(Exercise brief): Repeat the lines of the data that follow, please, starting at the first and stopping after the one with "cam.CreateExposureAttr(-0.5)".

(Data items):
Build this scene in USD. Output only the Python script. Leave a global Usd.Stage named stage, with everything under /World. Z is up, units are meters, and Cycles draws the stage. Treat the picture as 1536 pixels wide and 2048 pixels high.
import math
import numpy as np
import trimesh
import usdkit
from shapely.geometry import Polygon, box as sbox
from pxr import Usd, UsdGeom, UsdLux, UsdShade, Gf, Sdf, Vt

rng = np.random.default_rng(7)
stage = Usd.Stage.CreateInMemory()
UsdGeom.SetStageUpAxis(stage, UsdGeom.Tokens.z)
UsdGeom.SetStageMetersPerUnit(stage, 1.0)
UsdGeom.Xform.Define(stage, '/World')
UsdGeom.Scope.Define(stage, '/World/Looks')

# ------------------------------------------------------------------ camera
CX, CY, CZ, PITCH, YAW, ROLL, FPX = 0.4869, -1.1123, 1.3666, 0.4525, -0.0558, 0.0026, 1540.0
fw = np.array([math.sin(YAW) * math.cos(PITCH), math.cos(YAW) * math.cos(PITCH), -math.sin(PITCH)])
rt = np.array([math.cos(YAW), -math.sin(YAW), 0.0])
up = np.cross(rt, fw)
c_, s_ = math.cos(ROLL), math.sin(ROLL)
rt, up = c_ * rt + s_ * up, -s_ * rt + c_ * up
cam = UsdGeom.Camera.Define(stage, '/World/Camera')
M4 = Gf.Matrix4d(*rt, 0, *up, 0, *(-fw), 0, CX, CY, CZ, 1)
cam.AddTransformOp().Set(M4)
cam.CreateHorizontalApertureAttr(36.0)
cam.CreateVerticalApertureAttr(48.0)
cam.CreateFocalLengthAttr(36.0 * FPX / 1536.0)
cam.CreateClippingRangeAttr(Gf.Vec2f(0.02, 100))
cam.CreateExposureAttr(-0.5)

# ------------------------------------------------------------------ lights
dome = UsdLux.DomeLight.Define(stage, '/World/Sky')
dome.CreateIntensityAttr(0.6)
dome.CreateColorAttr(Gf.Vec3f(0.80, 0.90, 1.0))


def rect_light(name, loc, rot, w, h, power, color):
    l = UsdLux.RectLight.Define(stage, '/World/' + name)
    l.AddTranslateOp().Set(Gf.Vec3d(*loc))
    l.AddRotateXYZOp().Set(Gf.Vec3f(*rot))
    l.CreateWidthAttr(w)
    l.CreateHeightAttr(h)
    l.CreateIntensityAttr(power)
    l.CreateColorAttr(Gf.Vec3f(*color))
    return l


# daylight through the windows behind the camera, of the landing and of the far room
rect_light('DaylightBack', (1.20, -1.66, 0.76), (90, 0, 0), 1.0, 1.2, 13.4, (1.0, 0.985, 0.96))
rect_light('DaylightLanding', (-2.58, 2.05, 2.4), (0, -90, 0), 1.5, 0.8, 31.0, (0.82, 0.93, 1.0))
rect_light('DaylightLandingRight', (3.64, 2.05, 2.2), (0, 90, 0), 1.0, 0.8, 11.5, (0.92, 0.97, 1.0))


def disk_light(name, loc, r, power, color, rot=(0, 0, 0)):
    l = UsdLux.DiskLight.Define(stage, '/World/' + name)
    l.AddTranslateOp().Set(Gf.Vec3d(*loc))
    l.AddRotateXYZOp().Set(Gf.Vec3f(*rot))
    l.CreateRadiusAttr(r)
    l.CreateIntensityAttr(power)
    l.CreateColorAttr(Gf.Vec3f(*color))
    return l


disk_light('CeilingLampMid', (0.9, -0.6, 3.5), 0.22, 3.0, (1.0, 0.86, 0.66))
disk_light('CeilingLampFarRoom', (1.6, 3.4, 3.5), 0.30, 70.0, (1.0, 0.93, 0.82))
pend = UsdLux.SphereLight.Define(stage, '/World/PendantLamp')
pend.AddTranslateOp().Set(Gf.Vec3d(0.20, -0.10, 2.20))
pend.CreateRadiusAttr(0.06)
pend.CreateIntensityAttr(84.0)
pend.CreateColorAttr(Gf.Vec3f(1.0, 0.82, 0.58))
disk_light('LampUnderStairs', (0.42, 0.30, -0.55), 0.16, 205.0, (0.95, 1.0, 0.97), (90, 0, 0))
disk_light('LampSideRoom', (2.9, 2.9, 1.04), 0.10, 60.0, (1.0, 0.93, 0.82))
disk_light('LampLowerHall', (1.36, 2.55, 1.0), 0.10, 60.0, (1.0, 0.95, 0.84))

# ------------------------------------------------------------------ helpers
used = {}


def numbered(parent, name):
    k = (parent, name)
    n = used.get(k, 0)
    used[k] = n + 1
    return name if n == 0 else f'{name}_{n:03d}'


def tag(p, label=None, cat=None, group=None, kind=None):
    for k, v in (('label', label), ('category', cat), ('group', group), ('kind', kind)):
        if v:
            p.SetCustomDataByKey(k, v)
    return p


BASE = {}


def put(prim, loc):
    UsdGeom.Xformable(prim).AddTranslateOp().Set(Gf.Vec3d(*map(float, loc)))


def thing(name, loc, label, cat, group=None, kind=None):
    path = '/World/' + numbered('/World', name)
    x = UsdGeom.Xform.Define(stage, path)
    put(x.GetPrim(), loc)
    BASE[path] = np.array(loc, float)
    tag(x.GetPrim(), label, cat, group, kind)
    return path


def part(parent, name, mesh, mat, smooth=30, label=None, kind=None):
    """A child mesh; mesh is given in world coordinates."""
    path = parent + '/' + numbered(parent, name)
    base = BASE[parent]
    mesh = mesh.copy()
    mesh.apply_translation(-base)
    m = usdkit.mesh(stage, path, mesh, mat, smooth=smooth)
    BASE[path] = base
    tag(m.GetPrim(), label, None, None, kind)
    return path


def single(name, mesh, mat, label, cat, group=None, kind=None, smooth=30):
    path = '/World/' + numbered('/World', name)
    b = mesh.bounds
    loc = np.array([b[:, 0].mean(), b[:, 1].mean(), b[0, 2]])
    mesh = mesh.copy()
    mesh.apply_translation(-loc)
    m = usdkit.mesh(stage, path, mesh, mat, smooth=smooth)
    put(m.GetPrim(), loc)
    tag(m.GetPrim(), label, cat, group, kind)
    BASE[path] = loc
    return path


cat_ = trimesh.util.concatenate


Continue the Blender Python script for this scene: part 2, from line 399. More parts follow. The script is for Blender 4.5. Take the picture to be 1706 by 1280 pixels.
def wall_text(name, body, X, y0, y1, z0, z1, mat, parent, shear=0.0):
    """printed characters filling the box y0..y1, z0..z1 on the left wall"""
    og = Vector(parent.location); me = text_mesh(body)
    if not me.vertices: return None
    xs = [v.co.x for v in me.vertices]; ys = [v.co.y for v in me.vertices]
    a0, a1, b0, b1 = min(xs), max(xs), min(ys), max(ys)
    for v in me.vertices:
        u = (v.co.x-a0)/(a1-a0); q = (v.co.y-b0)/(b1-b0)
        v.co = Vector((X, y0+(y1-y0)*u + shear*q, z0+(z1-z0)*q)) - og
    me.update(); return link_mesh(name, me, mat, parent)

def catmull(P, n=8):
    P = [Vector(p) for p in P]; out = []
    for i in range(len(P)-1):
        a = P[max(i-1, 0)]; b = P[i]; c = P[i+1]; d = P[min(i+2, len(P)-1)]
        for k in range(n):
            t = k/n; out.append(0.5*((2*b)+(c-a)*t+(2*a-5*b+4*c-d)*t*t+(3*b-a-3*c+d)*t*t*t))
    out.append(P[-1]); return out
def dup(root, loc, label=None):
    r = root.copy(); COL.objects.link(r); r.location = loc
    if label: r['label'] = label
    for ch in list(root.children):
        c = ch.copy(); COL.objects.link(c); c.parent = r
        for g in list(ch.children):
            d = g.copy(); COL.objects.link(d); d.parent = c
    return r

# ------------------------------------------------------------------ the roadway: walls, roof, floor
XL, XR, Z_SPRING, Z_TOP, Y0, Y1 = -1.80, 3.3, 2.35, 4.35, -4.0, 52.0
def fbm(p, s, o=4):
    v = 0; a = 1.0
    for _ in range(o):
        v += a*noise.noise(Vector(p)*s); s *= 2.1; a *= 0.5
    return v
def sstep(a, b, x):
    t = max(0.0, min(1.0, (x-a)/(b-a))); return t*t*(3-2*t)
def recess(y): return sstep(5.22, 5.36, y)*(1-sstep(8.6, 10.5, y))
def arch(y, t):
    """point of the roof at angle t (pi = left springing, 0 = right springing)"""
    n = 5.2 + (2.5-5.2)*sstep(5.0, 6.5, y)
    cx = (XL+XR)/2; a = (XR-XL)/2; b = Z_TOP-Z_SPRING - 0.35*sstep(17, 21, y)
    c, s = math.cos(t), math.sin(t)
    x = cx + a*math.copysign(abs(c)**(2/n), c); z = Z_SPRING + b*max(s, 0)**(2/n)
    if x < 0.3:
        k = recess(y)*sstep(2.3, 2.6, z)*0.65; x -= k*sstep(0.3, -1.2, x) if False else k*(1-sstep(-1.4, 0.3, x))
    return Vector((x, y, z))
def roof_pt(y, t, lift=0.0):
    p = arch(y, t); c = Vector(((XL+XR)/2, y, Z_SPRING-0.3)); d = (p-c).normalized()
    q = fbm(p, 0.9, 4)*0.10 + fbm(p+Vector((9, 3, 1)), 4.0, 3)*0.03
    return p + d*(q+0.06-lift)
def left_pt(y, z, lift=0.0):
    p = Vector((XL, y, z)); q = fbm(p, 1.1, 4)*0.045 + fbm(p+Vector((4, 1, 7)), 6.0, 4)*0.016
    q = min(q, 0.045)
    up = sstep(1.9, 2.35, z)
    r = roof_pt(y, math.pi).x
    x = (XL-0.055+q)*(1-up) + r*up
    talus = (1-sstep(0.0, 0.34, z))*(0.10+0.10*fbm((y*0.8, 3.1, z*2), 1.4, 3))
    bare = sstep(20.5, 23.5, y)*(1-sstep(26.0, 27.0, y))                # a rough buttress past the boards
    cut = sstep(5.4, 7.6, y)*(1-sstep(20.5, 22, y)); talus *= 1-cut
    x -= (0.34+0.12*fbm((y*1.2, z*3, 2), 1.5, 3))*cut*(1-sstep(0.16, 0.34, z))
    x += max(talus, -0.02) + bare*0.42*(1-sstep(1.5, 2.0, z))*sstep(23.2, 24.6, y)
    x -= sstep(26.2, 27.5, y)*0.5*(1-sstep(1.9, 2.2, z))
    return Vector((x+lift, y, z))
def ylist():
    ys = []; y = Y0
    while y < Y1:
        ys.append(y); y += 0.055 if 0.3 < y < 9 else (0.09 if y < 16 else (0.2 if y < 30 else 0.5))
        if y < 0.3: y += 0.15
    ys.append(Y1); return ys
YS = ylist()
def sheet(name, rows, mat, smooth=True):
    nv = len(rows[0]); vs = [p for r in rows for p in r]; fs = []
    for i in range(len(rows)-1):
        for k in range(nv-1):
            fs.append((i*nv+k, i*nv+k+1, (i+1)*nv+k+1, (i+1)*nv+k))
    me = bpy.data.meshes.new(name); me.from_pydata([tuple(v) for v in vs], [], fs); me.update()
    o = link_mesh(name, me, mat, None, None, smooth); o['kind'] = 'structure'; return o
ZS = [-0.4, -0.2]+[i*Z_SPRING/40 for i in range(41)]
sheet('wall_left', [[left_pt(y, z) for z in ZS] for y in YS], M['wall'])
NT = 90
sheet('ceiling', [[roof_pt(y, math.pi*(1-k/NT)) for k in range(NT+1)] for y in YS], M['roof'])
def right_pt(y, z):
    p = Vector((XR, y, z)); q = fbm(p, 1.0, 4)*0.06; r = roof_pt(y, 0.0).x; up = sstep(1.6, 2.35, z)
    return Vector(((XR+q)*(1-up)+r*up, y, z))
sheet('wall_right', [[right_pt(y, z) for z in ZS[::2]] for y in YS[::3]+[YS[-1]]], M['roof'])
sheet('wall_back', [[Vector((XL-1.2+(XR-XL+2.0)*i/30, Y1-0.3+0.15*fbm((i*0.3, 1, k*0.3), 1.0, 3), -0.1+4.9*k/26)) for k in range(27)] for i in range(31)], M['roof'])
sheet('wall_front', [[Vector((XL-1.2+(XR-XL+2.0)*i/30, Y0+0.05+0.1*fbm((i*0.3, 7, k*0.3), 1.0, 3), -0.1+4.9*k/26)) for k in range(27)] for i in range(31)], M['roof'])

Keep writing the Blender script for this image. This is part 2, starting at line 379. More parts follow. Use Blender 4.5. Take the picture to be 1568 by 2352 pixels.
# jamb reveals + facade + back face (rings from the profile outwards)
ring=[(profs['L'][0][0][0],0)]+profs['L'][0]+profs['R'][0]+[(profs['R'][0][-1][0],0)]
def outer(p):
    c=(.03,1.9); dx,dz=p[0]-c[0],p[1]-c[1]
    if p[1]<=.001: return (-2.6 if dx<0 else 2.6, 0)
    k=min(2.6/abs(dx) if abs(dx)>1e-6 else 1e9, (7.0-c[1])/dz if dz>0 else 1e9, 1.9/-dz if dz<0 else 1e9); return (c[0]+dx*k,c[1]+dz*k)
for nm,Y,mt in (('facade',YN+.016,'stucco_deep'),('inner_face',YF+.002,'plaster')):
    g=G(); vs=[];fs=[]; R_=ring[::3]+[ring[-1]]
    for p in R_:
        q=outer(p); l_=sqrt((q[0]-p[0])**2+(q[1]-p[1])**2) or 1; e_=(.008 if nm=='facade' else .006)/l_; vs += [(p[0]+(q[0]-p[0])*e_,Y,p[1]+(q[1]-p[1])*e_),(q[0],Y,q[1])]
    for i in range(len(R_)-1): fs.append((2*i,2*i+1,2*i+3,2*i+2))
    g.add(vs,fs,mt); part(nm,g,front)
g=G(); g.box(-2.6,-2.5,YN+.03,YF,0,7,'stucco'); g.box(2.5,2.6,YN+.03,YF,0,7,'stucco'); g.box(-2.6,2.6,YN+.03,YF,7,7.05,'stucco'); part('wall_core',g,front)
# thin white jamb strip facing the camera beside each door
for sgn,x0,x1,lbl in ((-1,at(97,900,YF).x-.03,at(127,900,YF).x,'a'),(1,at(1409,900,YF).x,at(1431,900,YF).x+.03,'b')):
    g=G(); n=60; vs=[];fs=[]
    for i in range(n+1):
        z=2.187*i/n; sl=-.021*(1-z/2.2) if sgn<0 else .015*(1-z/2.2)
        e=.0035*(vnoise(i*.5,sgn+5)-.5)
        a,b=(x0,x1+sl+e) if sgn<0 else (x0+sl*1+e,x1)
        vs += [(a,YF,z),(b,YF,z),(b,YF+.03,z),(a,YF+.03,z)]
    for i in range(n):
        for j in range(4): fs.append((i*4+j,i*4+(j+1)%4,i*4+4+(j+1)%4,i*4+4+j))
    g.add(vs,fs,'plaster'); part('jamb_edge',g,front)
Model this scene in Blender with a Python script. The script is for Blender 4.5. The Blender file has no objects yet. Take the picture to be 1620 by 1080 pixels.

(Reply):
Build this scene in USD. Output only the Python script. Leave a global Usd.Stage named stage, with everything under /World. Z is up, units are meters, and Cycles draws the stage. Treat the picture as 1536 pixels wide and 2048 pixels high.
import math
import numpy as np
import trimesh
import usdkit
from shapely.geometry import Polygon, box as sbox
from pxr import Usd, UsdGeom, UsdLux, UsdShade, Gf, Sdf, Vt

rng = np.random.default_rng(7)
stage = Usd.Stage.CreateInMemory()
UsdGeom.SetStageUpAxis(stage, UsdGeom.Tokens.z)
UsdGeom.SetStageMetersPerUnit(stage, 1.0)
UsdGeom.Xform.Define(stage, '/World')
UsdGeom.Scope.Define(stage, '/World/Looks')

# ------------------------------------------------------------------ camera
CX, CY, CZ, PITCH, YAW, ROLL, FPX = 0.4869, -1.1123, 1.3666, 0.4525, -0.0558, 0.0026, 1540.0
fw = np.array([math.sin(YAW) * math.cos(PITCH), math.cos(YAW) * math.cos(PITCH), -math.sin(PITCH)])
rt = np.array([math.cos(YAW), -math.sin(YAW), 0.0])
up = np.cross(rt, fw)
c_, s_ = math.cos(ROLL), math.sin(ROLL)
rt, up = c_ * rt + s_ * up, -s_ * rt + c_ * up
cam = UsdGeom.Camera.Define(stage, '/World/Camera')
M4 = Gf.Matrix4d(*rt, 0, *up, 0, *(-fw), 0, CX, CY, CZ, 1)
cam.AddTransformOp().Set(M4)
cam.CreateHorizontalApertureAttr(36.0)
cam.CreateVerticalApertureAttr(48.0)
cam.CreateFocalLengthAttr(36.0 * FPX / 1536.0)
cam.CreateClippingRangeAttr(Gf.Vec2f(0.02, 100))
cam.CreateExposureAttr(-0.5)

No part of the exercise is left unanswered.